Next Steps
When a singer leaves the stage — what follows?
On the face of it, Jonathan Blalock had the kind of career that most singers would envy. He had become a go-to tenor for new works, appearing in the premieres of Gregory Spears’ Paul’s Case, Mark Adamo’s Becoming Santa Claus and Jorge Martín’s Before Night Falls. But when he calculated the time it took to prepare, rehearse and perform a role, he came to a disheartening conclusion. “I divided my fees by the time I was putting in and found that I wasn’t even making minimum wage,” he says. “At a certain point you have to start ‘adulting’ and taking control of your life.” In 2017, at age 35, Blalock gave up the career that he had pursued so assiduously. He stopped accepting new engagements and started looking for new ways to make a living.
The impasse that Blalock faced is a common one. The very nature of singing makes a stage career finite. Only in rare cases will singers sustain their stage work through the end of their professional lives; most of them stop appearing in opera well before they reach normal retirement age. The second careers that singers find can be in fields as diverse as health care, law, social work and finance. But a lot of them stay in the field; in fact, opera leaders have found that singers can offer a level of knowledge about the field that they are unlikely to find elsewhere. Almost every American opera company lists former singers among their administration ranks, and quite a few general directors — such as Annie Burridge at Austin Opera, Ian Derrer at The Dallas Opera, Peggy Kriha Dye at Opera Columbus, Joseph Specter at Arizona Opera and Ryan Taylor at Minnesota Opera — began their opera careers on the other side of the footlights.
Blalock’s quest for a post-performing career has taken him to Opera Saratoga, where he works as development and patron services manager: a job whose psychological pressures, he notes, resemble those of performing. “Just like when you put yourself onstage, you have to take risks; you have to put yourself on the line,” he says. “I used to have anxiety at auditions.
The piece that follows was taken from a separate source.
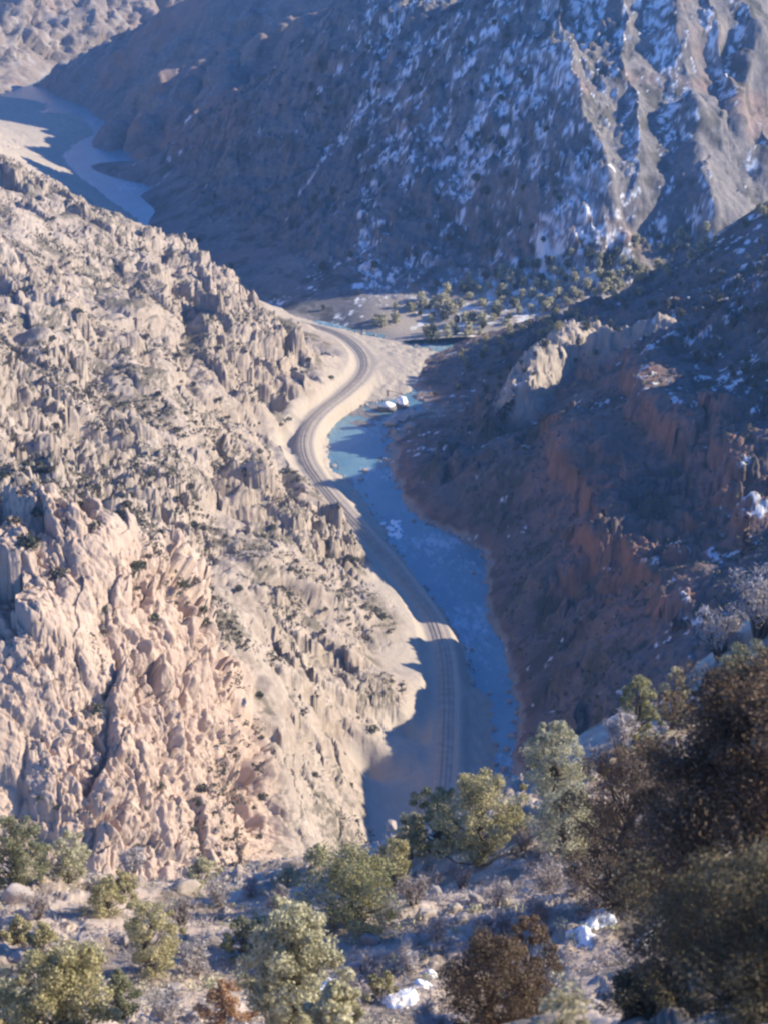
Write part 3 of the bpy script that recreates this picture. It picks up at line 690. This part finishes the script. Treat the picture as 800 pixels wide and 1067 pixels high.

But now it’s not just my reputation that’s at stake, but the company’s impact on the community.”
Burridge went through New England Conservatory and the young artist programs in Des Moines and Pensacola as a soprano, but realized soon afterward that a stage career would not be hers for the taking. “I didn’t have a world-class instrument; I had three world-class notes, which isn’t enough,” she says. Meanwhile, time spent in company offices during her young artist stints gave her an appreciation for administration. “Driving along the highway one day, I thought, ‘Wait, you don’t have to be onstage,’” she says. “I came to the realization that I could find fulfillment without being onstage. Opera did not need another coloratura soubrette, but there were other areas of the business where they could use my help. I was fortunate to be able to realize I’m more talented at planning, writing and budgeting than singing.”
Although Derrer came to the industry as a baritone, he always maintained an active interest in backstage operations. Early on, he worked at The Santa Fe Opera as an assistant in the production and stage management department. “I vacillated for a while between singing and directing and stage management,” he says. “Based on what I’d seen, I knew I did not have the degree of fire in the belly needed to be a successful singer, so rather than trying to make it as another baritone, I thought I’d be better off pursuing administration. I loved singing, but I was increasingly more interested in other aspects of the business — unlike many of my singer friends, who did not seem to care about how things get loaded in and out of a theater, or how many choristers are needed for a production.”
A time-honored way for a retired singer to stay in the field is as a teacher, as a glance at the faculty lists of conservatories and the director slots at young artist programs will confirm. Case in point: Tenor Richard Leech, an international star for three decades, became the founding director of the Michigan Opera Theatre Studio in 2015, at age 58. It was a transition that he had long prepared for. “I never really planned to sing past the age of 60,” says Leech. “For me there were many reasons, among which is the fact that I know how difficult it is to sing at the highest level, and I would not want to accept less.”